İmamoğlu, “Fedakarca görev yaptılar. Çok cesur davrandılar” dedi.

İMAMOĞLU TÖRENLE KARŞILADI

Orman yangınlarına müdahale etmek için 29 Temmuz’da 50 araç ve ekipmanla yola çıkan 295 personel, 12 gün sonra İstanbul’a döndü. İtfaiyeciler, Büyükşehir Belediye Başkanı Ekrem İmamoğlu tarafından törenle karşılandı.
Tişörtü İstanbul’a getiren Ercan “Özel bir yerde muhafaza edeceğim” dedi.

Şehit ormancının tişörtü

Hisarönü’nde yaşlı bir kadın, 15 yıllık itfaiyeci Ahmet Ercan’ı yanına çağırdı. Bir tişört uzatarak “25 yıl önce ölen oğlum da orman görevlisiydi. Bu onun giydiği son tişört.
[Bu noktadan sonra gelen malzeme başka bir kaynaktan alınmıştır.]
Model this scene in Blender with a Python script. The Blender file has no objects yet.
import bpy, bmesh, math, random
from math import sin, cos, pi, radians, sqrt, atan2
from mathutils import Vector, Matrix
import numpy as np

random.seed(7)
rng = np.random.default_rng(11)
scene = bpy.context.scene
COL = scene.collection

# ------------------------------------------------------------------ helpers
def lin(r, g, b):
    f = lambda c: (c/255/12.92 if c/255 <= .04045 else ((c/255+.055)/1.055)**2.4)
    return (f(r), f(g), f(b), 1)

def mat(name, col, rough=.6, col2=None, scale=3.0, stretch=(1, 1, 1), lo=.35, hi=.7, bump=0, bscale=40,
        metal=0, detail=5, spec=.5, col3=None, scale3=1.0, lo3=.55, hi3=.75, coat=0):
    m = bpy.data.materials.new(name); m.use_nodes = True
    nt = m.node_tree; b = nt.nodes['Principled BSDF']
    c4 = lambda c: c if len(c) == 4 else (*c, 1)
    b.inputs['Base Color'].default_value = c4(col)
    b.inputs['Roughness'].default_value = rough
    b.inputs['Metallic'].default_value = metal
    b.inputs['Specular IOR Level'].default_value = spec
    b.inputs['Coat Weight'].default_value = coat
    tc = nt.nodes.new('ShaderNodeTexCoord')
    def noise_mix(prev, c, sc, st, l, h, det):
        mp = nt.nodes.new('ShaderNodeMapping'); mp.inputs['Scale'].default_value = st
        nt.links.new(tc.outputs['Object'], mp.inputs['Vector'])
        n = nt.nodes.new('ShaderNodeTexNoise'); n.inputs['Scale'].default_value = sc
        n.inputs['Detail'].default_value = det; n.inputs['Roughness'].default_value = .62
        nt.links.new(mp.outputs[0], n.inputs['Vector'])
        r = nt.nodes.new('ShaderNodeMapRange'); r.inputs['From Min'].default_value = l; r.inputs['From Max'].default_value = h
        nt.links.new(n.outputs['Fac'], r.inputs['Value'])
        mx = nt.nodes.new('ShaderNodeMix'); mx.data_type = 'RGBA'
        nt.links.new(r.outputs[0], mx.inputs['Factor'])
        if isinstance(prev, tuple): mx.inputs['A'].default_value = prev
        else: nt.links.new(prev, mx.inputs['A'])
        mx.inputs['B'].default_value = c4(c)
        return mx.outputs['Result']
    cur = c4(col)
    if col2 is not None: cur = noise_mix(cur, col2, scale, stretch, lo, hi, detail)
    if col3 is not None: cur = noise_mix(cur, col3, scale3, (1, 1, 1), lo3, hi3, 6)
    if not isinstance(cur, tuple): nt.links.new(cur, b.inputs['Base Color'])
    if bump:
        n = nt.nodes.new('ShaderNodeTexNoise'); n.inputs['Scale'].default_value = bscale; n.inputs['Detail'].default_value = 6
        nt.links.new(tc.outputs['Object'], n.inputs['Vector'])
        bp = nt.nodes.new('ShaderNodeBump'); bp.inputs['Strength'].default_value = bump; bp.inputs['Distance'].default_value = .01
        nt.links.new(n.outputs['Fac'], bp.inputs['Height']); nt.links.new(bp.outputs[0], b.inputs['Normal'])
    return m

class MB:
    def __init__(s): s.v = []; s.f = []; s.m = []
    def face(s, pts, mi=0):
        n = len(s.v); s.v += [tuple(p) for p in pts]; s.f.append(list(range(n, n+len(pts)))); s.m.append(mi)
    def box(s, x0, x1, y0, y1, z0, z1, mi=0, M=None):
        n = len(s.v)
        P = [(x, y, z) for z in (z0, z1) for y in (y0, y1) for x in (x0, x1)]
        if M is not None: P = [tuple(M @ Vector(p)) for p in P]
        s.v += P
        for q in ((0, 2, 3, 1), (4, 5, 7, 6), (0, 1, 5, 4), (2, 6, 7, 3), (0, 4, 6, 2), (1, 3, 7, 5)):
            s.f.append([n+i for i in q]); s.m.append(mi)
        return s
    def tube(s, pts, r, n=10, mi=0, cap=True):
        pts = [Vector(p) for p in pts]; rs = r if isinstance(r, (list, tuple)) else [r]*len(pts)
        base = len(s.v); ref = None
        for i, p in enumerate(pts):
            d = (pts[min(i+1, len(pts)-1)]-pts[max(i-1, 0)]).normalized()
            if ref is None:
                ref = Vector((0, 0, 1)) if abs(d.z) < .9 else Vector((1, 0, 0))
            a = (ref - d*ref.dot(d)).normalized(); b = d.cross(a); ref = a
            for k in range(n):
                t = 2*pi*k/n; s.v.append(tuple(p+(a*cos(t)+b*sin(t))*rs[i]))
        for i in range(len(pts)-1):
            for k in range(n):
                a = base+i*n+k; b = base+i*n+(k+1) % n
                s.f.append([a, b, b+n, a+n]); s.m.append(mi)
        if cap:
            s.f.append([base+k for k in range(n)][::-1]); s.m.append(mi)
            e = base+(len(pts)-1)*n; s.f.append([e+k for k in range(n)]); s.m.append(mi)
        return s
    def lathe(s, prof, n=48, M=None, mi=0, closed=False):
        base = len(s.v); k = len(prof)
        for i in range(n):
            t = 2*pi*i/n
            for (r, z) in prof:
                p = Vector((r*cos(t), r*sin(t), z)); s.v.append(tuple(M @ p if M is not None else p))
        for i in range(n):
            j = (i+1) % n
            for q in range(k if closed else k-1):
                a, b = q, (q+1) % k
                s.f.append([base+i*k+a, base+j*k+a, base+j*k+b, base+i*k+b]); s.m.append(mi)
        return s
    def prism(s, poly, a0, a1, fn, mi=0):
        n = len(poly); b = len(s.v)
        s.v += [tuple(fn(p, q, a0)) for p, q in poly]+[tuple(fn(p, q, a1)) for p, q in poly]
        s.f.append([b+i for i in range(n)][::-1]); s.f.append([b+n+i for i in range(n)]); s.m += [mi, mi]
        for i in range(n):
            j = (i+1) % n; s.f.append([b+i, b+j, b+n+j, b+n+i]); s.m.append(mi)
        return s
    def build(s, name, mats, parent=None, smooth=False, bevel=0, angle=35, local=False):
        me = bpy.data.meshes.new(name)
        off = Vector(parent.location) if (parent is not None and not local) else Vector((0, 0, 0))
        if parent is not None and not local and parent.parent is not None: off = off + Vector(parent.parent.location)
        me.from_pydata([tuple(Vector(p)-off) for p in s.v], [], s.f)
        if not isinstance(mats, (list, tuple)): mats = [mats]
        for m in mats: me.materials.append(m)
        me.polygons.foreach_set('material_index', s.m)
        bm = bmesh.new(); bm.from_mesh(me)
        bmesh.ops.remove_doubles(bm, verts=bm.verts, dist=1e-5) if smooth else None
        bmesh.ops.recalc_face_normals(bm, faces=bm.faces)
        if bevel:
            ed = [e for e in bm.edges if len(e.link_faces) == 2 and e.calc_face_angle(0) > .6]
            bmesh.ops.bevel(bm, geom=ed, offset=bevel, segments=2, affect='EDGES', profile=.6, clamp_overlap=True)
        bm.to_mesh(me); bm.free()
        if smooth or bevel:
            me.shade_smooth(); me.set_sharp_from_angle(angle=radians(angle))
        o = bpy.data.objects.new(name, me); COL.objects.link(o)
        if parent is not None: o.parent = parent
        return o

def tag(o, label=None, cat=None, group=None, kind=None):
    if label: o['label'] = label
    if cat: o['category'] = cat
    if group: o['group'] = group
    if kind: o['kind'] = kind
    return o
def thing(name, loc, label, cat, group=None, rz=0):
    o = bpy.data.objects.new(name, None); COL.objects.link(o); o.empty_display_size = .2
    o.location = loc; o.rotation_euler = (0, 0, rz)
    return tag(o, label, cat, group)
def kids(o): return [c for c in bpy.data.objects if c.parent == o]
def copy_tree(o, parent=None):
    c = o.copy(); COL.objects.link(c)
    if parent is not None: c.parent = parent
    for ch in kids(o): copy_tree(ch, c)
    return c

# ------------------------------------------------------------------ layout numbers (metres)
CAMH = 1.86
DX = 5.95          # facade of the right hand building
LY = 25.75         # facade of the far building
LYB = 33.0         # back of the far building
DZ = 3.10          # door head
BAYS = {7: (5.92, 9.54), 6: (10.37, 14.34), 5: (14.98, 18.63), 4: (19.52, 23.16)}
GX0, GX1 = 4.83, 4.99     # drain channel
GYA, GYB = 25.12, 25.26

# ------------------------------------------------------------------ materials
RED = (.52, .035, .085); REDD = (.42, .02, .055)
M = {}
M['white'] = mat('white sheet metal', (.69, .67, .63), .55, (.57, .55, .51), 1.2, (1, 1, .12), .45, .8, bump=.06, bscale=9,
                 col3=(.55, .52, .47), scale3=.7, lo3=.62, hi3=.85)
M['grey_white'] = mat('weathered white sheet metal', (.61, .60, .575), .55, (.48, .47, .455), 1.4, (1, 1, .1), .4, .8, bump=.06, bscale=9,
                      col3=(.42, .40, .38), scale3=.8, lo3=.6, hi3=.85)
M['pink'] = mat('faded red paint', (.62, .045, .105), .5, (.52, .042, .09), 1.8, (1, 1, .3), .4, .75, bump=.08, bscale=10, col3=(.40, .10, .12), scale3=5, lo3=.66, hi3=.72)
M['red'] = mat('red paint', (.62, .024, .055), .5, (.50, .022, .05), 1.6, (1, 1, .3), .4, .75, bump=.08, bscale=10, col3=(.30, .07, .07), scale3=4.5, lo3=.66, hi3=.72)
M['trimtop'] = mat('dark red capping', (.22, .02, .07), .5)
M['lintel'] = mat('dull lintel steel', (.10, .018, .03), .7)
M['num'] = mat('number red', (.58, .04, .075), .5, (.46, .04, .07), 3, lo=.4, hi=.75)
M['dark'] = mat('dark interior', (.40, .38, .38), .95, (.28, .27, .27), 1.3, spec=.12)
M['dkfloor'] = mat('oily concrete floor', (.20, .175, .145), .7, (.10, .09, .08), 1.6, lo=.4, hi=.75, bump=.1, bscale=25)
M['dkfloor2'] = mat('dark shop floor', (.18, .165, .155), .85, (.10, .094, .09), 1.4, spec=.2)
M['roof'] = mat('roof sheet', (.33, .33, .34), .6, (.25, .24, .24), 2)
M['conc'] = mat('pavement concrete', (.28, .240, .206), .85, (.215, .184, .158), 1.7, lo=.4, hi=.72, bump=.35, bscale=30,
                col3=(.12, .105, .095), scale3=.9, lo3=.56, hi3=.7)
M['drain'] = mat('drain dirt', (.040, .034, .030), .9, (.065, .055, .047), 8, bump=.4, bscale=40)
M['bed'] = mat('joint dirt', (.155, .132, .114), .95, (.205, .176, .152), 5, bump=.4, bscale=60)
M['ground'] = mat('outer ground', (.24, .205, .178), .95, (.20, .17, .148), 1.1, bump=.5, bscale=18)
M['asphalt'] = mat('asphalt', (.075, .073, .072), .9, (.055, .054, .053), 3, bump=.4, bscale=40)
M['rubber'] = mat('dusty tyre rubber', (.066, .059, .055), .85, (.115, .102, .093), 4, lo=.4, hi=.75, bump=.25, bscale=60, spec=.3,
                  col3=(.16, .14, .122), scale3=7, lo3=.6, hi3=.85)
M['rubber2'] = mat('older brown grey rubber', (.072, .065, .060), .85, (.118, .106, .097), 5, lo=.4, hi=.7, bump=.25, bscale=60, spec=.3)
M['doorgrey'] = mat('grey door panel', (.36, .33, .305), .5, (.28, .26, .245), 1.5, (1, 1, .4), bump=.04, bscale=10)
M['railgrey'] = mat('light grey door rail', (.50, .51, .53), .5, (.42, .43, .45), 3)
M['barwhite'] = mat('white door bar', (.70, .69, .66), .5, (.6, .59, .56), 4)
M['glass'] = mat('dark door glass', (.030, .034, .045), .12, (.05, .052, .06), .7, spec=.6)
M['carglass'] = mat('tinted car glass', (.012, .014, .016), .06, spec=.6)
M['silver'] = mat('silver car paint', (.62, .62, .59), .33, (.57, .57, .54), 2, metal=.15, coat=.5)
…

Giy, seni korur” dedi. Ercan, o tişörtü 2-3 gün çıkarmadı. “Tişörtün maneviyatı çok ağır geldi. Babasının isteği üzerine dua okuyarak giydim” dedi.

Savunmasız binlerce hayvan alevlerin ortasından alındı

Antalya ve Muğla’daki orman yangınları sırasında savunmasız binlerce hayvan yanarak hayatını kaybetti. İstanbul İtfaiyesi yangın bölgelerinde alevlerin ve dumanın ortasında kalan savunmasız hayvanlara da yardım elini uzattı. İtfaiyecilerin yangın bölgesinden çıkardığı hayvanlara İstanbul Büyükşehir Belediyesi’nin 8 veteriner hekimi müdahale etti. Yaban hayvanları, çiftlik hayvanları ve sokakta yaşayan can dostlarımız bu müdahalelerle hayata tutundu.